などがコミュニケーション対価にあたります。コミュニケーション対価はお金や地位といった会社や組織の資産をモチベーションを上げるための対価として使わないので、個人でも簡単に行えるというメリットがあります。これをソフトパワーが働くしくみの「相手のとっての利」になるようにしました。具体的にはこのようにやってみました。

対象者:部下を抱え、その育て方を模索している若手リーダー

ソフトパワーのかけ方

  1. セルフ・キャリアコンサルティングのノウハウを使って、部下の育成方法を無償で学べる場(勉強会)をつくる。
  2. 参加者一人ひとりに簡単な役割を与え、その役割の遂行してもらう。
  3. 役割の達成度合いを見える化する。

セルフ・キャリアコンサルティング:ITエンジニアがひとりでキャリアづくりを行う方法。
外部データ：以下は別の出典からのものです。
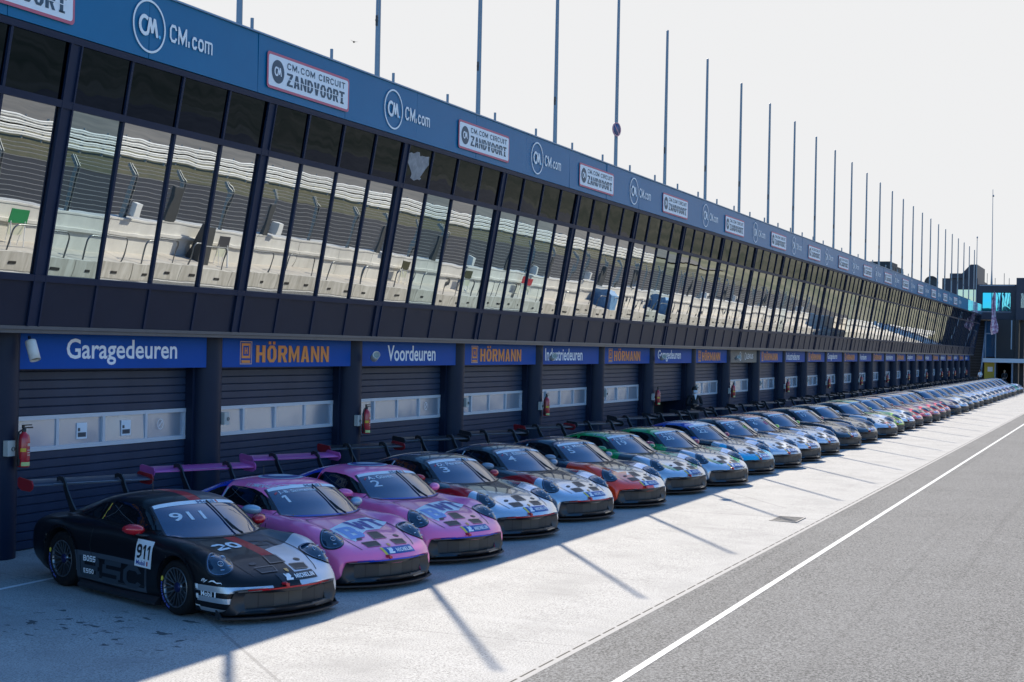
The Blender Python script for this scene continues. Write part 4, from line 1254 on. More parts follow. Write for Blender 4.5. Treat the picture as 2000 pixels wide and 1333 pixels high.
    v_c = [(-.112, 1.94), (.112, 1.94), (.092, 1.765), (-.092, 1.765)]
    v_r = [(.135, 2.105), (.345, 2.085), (.372, 1.972), (.122, 1.992)]
    v_l = [(-a, b) for a, b in v_r]
    for v in (v_c, v_l, v_r):
        part('bonnet_vent', ramp_vent(v), [M_DARK], 0, [('vent_rim', rim(v), [M_CARBON])])
    for s in (-1, 1):
        part('bonnet_pin', project('bonnet_pin', [oval(.33 * s, 1.885, .05, .030)], w_top, TOP, .006, .05), [M_BLACK], 1)
    seam = [(.50, .98), (.55, 1.1), (.565, 1.3), (.565, 1.55), (.545, 1.8), (.50, 2.0), (.46, 2.1)]
    part('panel_gap', project('panel_gap', [strip(seam, .012), strip([(-a, b) for a, b in seam], .012), strip([(a, .985) for a in np.linspace(-.5, .5, 11)], .01)], w_top, TOP, .003, .06), [M_DARK], 1)
    for w, d in ((w_right, RIGHT), (w_left, LEFT)):
        door = [(.60, .88), (.62, .5), (.60, .25), (.2, .21), (-.3, .21), (-.50, .35), (-.60, .6), (-.60, .88)]
        part('door_gap', project('door_gap', [strip(door, .012)], w, d, .003, .08), [M_DARK], 1)
    for w, d in ((w_right, RIGHT), (w_left, LEFT)):
        for x, r in ((1.2295, .378), (-1.2295, .408)):
            ar = [(x + r * math.cos(a), r * .94 - .02 + r * math.sin(a)) for a in np.linspace(R(-14), R(194), 40)]
            part('wheel_arch', project('wheel_arch', [strip(ar, .030)], w, d, .014, .06), ['paint'], 0 if d == RIGHT else 1)
    # crest and nose plate
    part('crest', project('crest', [pg([(-.026, 2.075), (.026, 2.075), (.024, 2.12), (0, 2.14), (-.024, 2.12)])], w_top, TOP, .006, .05), [mat('crest_gold', (.55, .32, .10), .35, .6)], 1)
    def plate_w(u, v): return (4.0, u, v)
    pl = [(-.12, .452), (.40, .452), (.375, .532), (-.155, .532)]
    pl2 = [(-.165, .452), (-.12, .452), (-.155, .532), (-.20, .532)]
    lets = [txt('MICHELIN', .31, .040, .045, .472, block=True, stroke=.34),
            pg([(-.10, .461), (.0, .461), (.008, .48), (-.03, .482), (-.008, .50), (-.018, .523), (-.042, .523), (-.052, .503), (-.066, .487), (-.08, .522), (-.10, .525), (-.086, .492)])]
    part('nose_plate', project('nose_plate', [pg(pl, 0), pg(pl2, 1)], w_front, FRONT, .006, .05), ['plate', 'plate2'], 0,
         [('lettering', project('plate_lettering', lets, w_front, FRONT, .010, .06), [M_WHITE])])
    # front end
    sur = [(-.735, .378), (.735, .378), (.80, .13), (.6, .085), (-.6, .085), (-.80, .13)]
    hole = [(-.60, .162), (.60, .162), (.585, .348), (-.585, .348)]
    quads = []
    S = [(-.735, .385), (.735, .385), (.835, .085), (-.835, .085)]; Hh = [(-.587, .350), (.587, .350), (.602, .160), (-.602, .160)]
    for i in range(4):
        j = (i + 1) % 4
        quads.append(([S[i], S[j], Hh[j], Hh[i]], [(0, 1, 2, 3)], 0))
    part('bumper_surround', project('bumper_surround', quads, w_front, FRONT, .012, .03), [M_BLACK])
    part('lip_stripe', project('lip_stripe', [strip([(u, .394 if abs(u) < .55 else .394) for u in np.linspace(-.60, .60, 41)], .017)], w_front, FRONT, .015, .1), ['lip'])
    for s in (-1, 1):
        part('running_light', project('running_light', [pg([(.44 * s, .385), (.70 * s, .378), (.705 * s, .392), (.44 * s, .397)])], w_front, FRONT, .018, .05), [mat('light_bar', (.35, .36, .38), .2, .3)], 1)
    g = MB()
    gy_ = [-.60, -.43, -.41, -.215, -.21, -.005, .005, .21, .215, .41, .43, .60]
    gm_ = [0, 2, 0, 2, 1, 2, 1, 2, 0, 2, 0]
    def gx_(y): return 2.165 - .19 * y * y
    for i in range(len(gy_) - 1):
        n_ = 4
        for q in range(n_):
            y0_, y1_ = gy_[i] + (gy_[i + 1] - gy_[i]) * q / n_, gy_[i] + (gy_[i + 1] - gy_[i]) * (q + 1) / n_
            g.add([(gx_(y0_), y0_, .160), (gx_(y1_), y1_, .160), (gx_(y1_), y1_, .350), (gx_(y0_), y0_, .350)], [(0, 1, 2, 3)], gm_[i], True)
    part('radiator', g.mesh('radiator'), [M_GRILLE, mat('radiator_core', (.062, .060, .056), .6), mat('radiator_rib', (.014, .014, .015), .6)])
    sp = MB()
    def spl(k, grow): # outline of the splitter in plan
        return [(2.295 + grow - .33 * (abs(y) / .95) ** 2.2, y) for y in np.linspace(-.85 - grow, .85 + grow, 27)]
    out = spl(0, .035); inn = [(x - .30, y * .93) for x, y in out]
    sp.prism(out + inn[::-1], 2, .062, .082)
    for s in (-1, 1):
        sp.prism([(1.93, .066), (2.055, .066), (2.0, .125), (1.93, .16)], 1, s * .865 - .008, s * .865 + .008)
    part('splitter', sp.mesh('splitter'), [M_BLACK])
    for s in (-1, 1):
        sk = MB(); sk.prism([(.86 * s, .06), (.955 * s, .065), (.95 * s, .10), (.87 * s, .17)], 0, -.83, .86)
        part('side_skirt', sk.mesh('side_skirt'), [M_BLACK], 0 if s < 0 else 1)
    # mirrors
    for s in (-1, 1):
        m = MB()
        prof = []
        n1, n2 = 14, 10
        vs = []
        for i in range(n1 + 1):
            a = i / n1; yy = -.115 + .24 * a
            rr = (math.sin(math.pi * min(1, max(0.02, a * .93 + .05)))) ** .5
            for k in range(n2 * 2):
                t = 2 * math.pi * k / (n2 * 2)
                cx, cz = math.cos(t), math.sin(t)
                vs.append(Vector((.385 + .082 * rr * (abs(cx) ** .8) * (1 if cx > 0 else -1) * (1.35 if cx > 0 else .8) - .25 * (a * .28), (.945 + yy) * s, .900 + .068 * rr * cz + .012 * a)))
        fs = []
        K = n2 * 2
        for i in range(n1):
            for k in range(K):
                fs.append((i * K + k, i * K + (k + 1) % K, (i + 1) * K + (k + 1) % K, (i + 1) * K + k))
        fs += [list(range(K)), list(range(n1 * K, n1 * K + K))]
        m.add(vs, fs, 0, True)
        st = MB(); st.tube([(.50, .76 * s, .82), (.45, .86 * s, .835), (.42, .95 * s, .855)], [.022, .016, .014], 8)
        part('mirror', m.mesh('mirror'), ['mirror'], 0, [('mirror_stalk', st.mesh('mirror_stalk'), [M_BLACK])])
    # wiper
    def onscreen(y, x, off):
        p = Vector(w_screen(y, x)); h = BVH.ray_cast(p, Vector(TOP)); return h[0] + h[1] * (off if h[1].z > 0 else -off)
    wp = MB()
    wp.tube([onscreen(.115 + .045 * t, .34 + .52 * t, .022) for t in np.linspace(0, 1, 9)], .011, 6)
    wp.tube([onscreen(.20 - .05 * t, 1.0 - .30 * t, .045 - .015 * t) for t in np.linspace(0, 1, 6)], [.017, .015, .013, .012, .011, .010], 6)
    wp.tube([onscreen(.23, 1.0, .03), onscreen(.15, .86, .03)], .008, 6)
    part('wiper', wp.mesh('wiper'), [M_BLACK])
    # roof hatch, antenna, tow strap
    an = MB(); an.tube([(-.35, -.20, 1.22), (-.37, -.20, 1.42)], [.006, .004], 6)
    part('antenna', an.mesh('antenna'), [M_BLACK], 1)
    th = MB(); th.tube([(2.20, -.16, .425), (2.30, -.16, .445), (2.325, -.16, .440)], [.02, .02, .016], 8); th.box(2.245, 2.30, -.14, -.10, .405, .44)
    part('tow_hook', th.mesh('tow_hook'), [M_RED], 1)
    # rear wing
    def shift(me): me.transform(Matrix.Translation((-.05, 0, -.028))); return me
    wg = MB()
    pr = [(-1.985, 1.225), (-2.03, 1.247), (-2.12, 1.262), (-2.22, 1.270), (-2.315, 1.285), (-2.318, 1.279), (-2.22, 1.247), (-2.12, 1.228), (-2.03, 1.214)]
    wg.prism(pr, 1, -.93, .93, 0, True)
    subs = []
    for s in (-1, 1):
        e = MB(); e.prism([(-1.97, 1.19), (-1.955, 1.25), (-1.99, 1.30), (-2.30, 1.325), (-2.345, 1.30), (-2.335, 1.20), (-2.24, 1.155), (-2.03, 1.155)], 1, s * .93 - .008, s * .93 + .008)
        subs.append(('endplate', shift(e.mesh('endplate')), ['endplate']))
    for s in (-1, 1):
        u = MB()
        c = [(-1.66, .90), (-1.76, 1.00), (-1.90, 1.17), (-1.955, 1.275), (-2.01, 1.325), (-2.10, 1.335), (-2.17, 1.315)]
        c2 = [(-2.17, 1.262), (-2.10, 1.278), (-2.045, 1.268), (-2.015, 1.22), (-1.97, 1.13), (-1.86, .97), (-1.80, .87)]
        for k in range(len(c) - 1):
            a, b, d2, e2 = c[k], c[k + 1], c2[len(c) - 2 - k], c2[len(c) - 1 - k]
            u.prism([a, b, d2, e2], 1, s * .45 - .011, s * .45 + .011)
        subs.append(('wing_support', shift(u.mesh('wing_support')), [M_BLACK]))
    wl = MB(); vs, fs = text_poly('EUROCUP  RACING  SERIES', 1.2, .03)
    subs.append(('wing_stripe', (lambda b: b.box(-2.02, -1.99, -.6, .6, 1.2445, 1.2455) and shift(b.mesh('wing_stripe')))(MB()), ['wingstripe']))
    part('rear_wing', shift(wg.mesh('rear_wing')), ['wing'], 0, subs)
    # wheels
    def wheel(rad, wid):
        t = MB(); h = wid / 2
        t.lathe([(.232, -h + .02), (.245, -h + .004), (rad - .055, -h), (rad - .022, -h + .012), (rad - .004, -h + .04), (rad, -h * .4), (rad, h * .4), (rad - .004, h - .04), (rad - .022, h - .012), (rad - .055, h), (.245, h - .004), (.232, h - .02)], 40)
        r = MB()
        r.lathe([(.236, h - .012), (.228, h - .004), (.220, h - .012), (.212, h - .05), (.205, -h + .03)], 40, 'y', 0)
        r.lathe([(.0, h - .115), (.165, h - .115), (.165, h - .14)], 28, 'y', 1)
        r.lathe([(.062, h - .05), (.058, h - .032), (.03, h - .022), (.0, h - .022)], 20, 'y', 2)
        r.lathe([(.075, h - .075), (.072, h - .045), (.062, h - .042)], 20, 'y', 0)
        for k in range(10):
            for q in (-1, 1):
                a0 = 2 * math.pi * k / 10; a1 = a0 + q * .16
                p0 = Vector((.066 * math.cos(a0), h - .048, .066 * math.sin(a0))); p1 = Vector((.222 * math.cos(a1), h - .014, .222 * math.sin(a1)))
                d = (p1 - p0); L = d.length; d.normalize(); sdir = d.cross(Vector((0, 1, 0))).normalized(); up = sdir.cross(d)
                M = Matrix((d, sdir, up)).transposed().to_4x4(); M.translation = p0
                r.box(0, L, -.0075, .0075, -.012, .010, 0, M)
        # sidewall lettering bent round the tyre
        l = MB()
        rr = (.245 + rad - .05) / 2
        for base in (.15,):
            vs, fs = heavy('MICHELIN', .36, .030, stroke=.32)
            l.add([((rr - .018 + b) * math.cos(base - a / rr), h + .0015, (rr - .018 + b) * math.sin(base - a / rr)) for a, b in vs], fs, 0)
            vs, fs = oval(0, 0, .03, .022)[:2]
            l.add([((rr + b) * math.cos(base + .16 - a / rr), h + .0015, (rr + b) * math.sin(base + .16 - a / rr)) for a, b in vs], fs, 1)
        return t.mesh('wheel'), r.mesh('rim'), l.mesh('sidewall_lettering')
    for (x, rad, wid, yo, lod) in ((1.2295, .325, .30, .795, 0), (-1.2295, .355, .325, .79, 0)):
        t, r, l = wheel(rad, wid)
        for s in (-1, 1):
            M = Matrix.Translation((x, s * yo, rad)) @ (Matrix.Rotation(math.pi, 4, 'Z') if s < 0 else Matrix.Identity(4))
            PARTS.append(('wheel', t, [M_RUBBER], 0 if s < 0 else 1, [('rim', r, [M_RIM, mat('brake_disc', (.22, .22, .23), .4, .8), M_HUB]), ('sidewall_lettering', l, [mat('tyre_print', (.07, .10, .42), .5), M_YEL])], M))
car_parts()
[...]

興味のある方は、拙著『ひとりでできる!ITエンジニアのキャリアデザイン術 ~望みをかなえる「壁」の越え方』をご参照ください。

 この勉強会は期間限定で行ったのですが、最後まで一人の脱落者もなく参加者全員が自発的に活動していただくことができました。この勉強会で行ったソフトパワーは参加者に簡単な役割を与え、その達成度合いを他の人にも分かるように見える化した所でしたが、役割を簡単にすることで誰もが負荷なく役割を遂行することができました。それが見える化されたことで自分の行動が他の人にも分かるようになり、その結果、勉強会内での言動が活発になるなどの効果が表れるようになりました。このようになってくると、勉強会へ参加したいという気持ちが強くなり、勉強会に参加することがその人にとってモチベーションを上げるためのコミュニケーション対価となってきたような感じでした。

■ソフトパワーでコミュニケーション

 今回はソフトパワーを勉強会という閉じられた空間で使ってみましたが、個人的にはそこそこうまくいったような感じがしました。こういったコミュニケーション手法はこれまであまり紹介されたことがなかったように思いますので、今後もソフトパワーをいろいろな場面で使い成果があれば、また報告させてもらいます。個人的には1対1の会話などでソフトパワーが使えるようになったらいいなぁと思っています。